Increasingly, polls are being used to woo a candidate into a race or raise money, even if it means mischaracterizing a candidate’s chances or an incumbent’s vulnerability. I’d like to see more pollsters yell “hold on!” when their numbers are used to make a race seem like something that it is not.

In this case, I don’t know who is responsible for the release of the data, though I’m quite certain the pollster didn’t. “I didn’t release [any of the poll], and I didn’t authorize its release,” Yang said.

Former Congressman Roemer told me that he didn’t release the poll data and didn’t know who did. State Democratic Party Chairman Dan Parker told me that he didn’t leak any poll data.

My own guess is that overenthusiastic Indiana Democrats who would like Roemer to run and saw the poll got carried away and thought they were doing something really smart by pushing the misleading numbers to reporters.

The leaked poll numbers inevitably raise the question of the Senate race itself. And any assessment of Lugar’s prospects for another term won’t be encouraging to Hoosier Democrats.

Democrats could well have a good cycle nationally and in Indiana in 2006 if the public’s currently sour mood translates into a political wave for the Democrats. And Roemer is a Democrat with considerable assets, including a relatively moderate record on fiscal issues and proven vote-getting ability. As a member of the 9/11 Commission, he has dealt with an issue of considerable importance to all Americans.

As one Democrat told me recently, “There’s a certain formula for successful Democrats in Indiana — the Evan Bayh formula — and Tim Roemer has it.”

But saying that Roemer possesses the right attributes for a statewide run is very different from saying that he could beat Lugar. He very probably could not, though he likely could run a credible race.

A mid-June American Viewpoint poll for Lugar, which smells far more reasonable and accurate than the informed ballot disseminated by Democrats, showed Lugar leading Roemer 58 percent to 24 percent. Lugar is well liked, well known statewide and widely respected.

And second, any Lugar challenger would need to raise many millions of dollars, a daunting task for any Democrat and particularly for Roemer, who never liked fundraising.

Democrats note that Lugar responded immediately by taking and releasing his own survey after the Indiana Democratic Party’s informed ballot was leaked. To them, that meant that Lugar was concerned about a challenge from Roemer.

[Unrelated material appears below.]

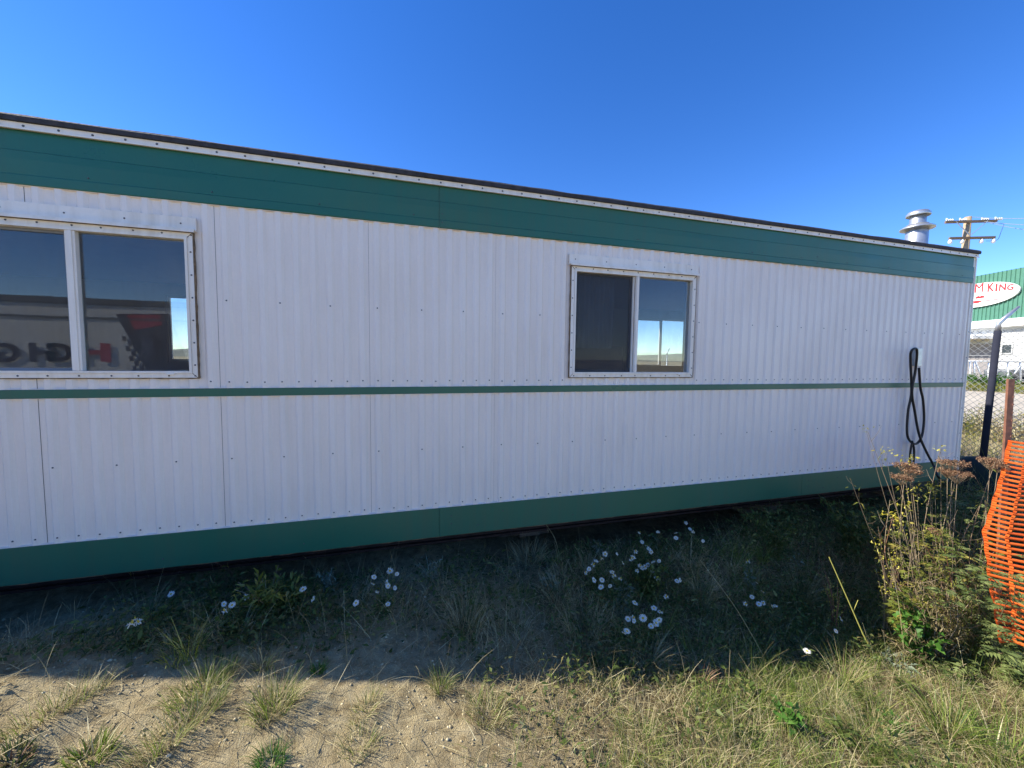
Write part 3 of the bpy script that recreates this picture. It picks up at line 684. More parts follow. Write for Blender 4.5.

Frankly, any incumbent would have done the same thing. No officeholder wants to leave the impression that he is weak if he can help it, and in this case, Lugar certainly wanted to dissuade a potentially credible challenger from taking on the Senator.

Whatever happens in the Indiana Senate race, the controversy over the leak of misleading data should only make everyone more cautious about believing the poll numbers that fly around the political world. And, I imagine, polling data coming out of the Indiana Democratic Party will be subjected to increased scrutiny, as it should.

Stuart Rothenberg is editor of the Rothenberg Political Report.